- _Problem_
Copy out all lines that carry the word "this".

- _Extracted data_
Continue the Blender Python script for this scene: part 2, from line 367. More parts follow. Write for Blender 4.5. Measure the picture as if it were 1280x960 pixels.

...

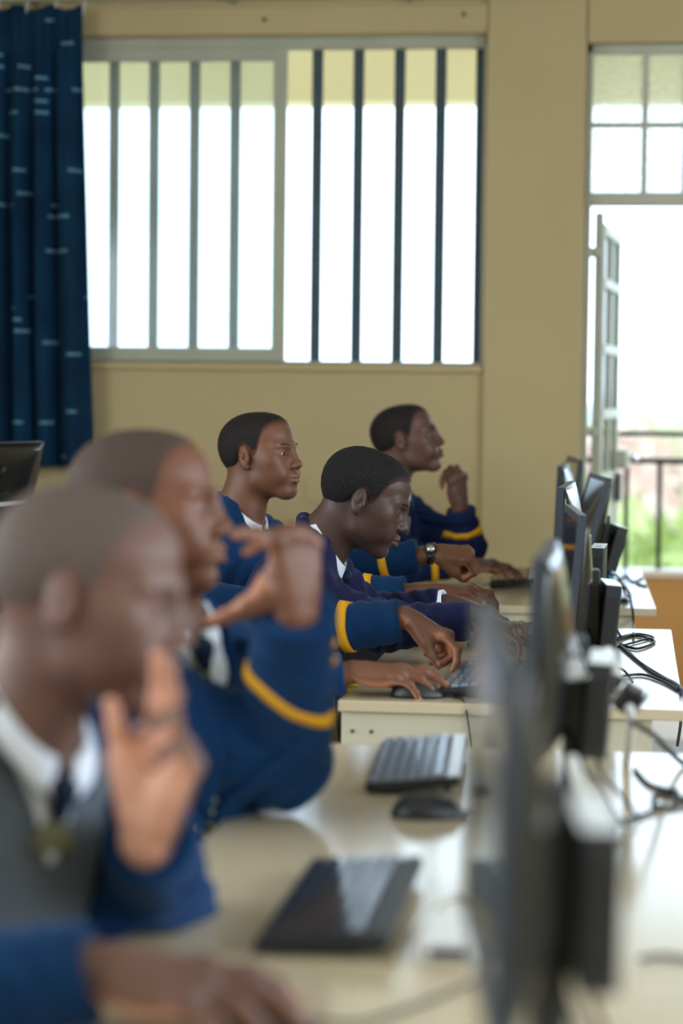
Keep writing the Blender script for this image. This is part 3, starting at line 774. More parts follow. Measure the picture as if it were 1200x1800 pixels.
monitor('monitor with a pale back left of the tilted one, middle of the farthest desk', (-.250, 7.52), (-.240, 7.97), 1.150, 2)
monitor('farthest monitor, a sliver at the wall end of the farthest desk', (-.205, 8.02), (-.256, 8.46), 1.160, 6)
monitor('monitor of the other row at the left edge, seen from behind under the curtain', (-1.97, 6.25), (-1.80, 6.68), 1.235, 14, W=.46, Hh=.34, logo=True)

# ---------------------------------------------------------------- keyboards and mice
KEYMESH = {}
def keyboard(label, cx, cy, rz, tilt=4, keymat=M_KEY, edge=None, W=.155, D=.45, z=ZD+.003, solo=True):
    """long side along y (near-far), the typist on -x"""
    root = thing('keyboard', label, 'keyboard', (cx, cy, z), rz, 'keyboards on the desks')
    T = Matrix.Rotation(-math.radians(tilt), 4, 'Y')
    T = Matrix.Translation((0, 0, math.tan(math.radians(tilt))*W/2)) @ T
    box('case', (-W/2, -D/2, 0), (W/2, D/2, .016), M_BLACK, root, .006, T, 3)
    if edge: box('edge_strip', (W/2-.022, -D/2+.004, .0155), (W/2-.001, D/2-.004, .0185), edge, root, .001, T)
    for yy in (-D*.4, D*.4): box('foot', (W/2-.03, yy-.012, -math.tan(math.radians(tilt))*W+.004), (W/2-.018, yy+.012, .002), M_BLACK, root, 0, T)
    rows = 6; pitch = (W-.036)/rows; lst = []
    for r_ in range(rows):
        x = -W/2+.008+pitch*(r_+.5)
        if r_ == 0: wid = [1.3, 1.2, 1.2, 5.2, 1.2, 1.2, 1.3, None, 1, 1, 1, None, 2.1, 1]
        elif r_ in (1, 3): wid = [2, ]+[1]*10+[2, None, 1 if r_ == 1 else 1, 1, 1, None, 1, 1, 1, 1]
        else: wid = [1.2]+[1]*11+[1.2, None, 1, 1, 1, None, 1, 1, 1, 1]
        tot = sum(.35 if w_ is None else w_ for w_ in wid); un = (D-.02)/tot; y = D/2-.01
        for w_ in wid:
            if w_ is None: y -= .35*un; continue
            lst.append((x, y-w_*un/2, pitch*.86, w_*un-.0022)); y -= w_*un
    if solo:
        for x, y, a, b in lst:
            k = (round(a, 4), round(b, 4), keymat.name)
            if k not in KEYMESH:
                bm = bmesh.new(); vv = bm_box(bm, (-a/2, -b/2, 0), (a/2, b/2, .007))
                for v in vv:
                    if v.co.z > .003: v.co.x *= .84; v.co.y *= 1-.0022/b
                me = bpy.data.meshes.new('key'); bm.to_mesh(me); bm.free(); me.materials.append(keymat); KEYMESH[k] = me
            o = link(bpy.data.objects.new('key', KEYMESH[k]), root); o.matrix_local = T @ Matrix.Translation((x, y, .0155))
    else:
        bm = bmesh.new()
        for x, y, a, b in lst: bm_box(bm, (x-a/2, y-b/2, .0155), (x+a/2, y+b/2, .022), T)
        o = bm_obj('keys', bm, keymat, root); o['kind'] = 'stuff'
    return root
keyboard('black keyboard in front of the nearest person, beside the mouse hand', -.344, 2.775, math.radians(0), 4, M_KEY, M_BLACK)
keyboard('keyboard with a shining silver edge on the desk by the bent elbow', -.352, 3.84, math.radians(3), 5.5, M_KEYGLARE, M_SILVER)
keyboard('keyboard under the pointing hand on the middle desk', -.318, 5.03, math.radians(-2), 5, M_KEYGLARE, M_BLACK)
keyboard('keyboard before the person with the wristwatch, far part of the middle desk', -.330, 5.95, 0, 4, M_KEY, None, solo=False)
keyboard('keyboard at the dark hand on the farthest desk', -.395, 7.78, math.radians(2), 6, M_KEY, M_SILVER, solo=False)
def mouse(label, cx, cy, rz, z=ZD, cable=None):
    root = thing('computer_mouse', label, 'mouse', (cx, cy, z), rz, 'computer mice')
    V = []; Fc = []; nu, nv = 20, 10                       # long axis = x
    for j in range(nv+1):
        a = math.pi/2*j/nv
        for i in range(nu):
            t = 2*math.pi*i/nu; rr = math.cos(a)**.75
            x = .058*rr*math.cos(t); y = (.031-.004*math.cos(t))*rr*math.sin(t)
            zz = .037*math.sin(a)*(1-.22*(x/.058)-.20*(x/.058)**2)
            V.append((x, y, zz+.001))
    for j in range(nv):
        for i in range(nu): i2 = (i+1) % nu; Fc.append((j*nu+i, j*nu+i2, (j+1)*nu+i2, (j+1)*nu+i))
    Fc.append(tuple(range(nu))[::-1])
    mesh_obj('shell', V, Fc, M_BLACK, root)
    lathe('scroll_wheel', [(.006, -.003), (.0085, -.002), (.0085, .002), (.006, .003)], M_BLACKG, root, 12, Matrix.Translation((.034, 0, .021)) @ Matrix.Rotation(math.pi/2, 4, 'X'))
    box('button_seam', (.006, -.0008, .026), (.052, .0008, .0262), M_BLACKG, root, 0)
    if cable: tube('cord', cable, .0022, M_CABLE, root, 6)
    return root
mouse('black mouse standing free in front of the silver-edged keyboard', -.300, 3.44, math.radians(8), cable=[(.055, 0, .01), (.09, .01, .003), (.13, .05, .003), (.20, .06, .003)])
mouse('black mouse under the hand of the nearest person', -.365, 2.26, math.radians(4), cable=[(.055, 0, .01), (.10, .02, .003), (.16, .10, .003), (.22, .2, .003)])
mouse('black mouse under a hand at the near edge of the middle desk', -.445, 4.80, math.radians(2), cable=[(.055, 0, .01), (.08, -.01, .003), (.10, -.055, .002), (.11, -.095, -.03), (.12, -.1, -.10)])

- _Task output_
Continue the Blender Python script for this scene: part 2, from line 367. More parts follow. Write for Blender 4.5. Measure the picture as if it were 1280x960 pixels.
Keep writing the Blender script for this image. This is part 3, starting at line 774. More parts follow. Measure the picture as if it were 1200x1800 pixels.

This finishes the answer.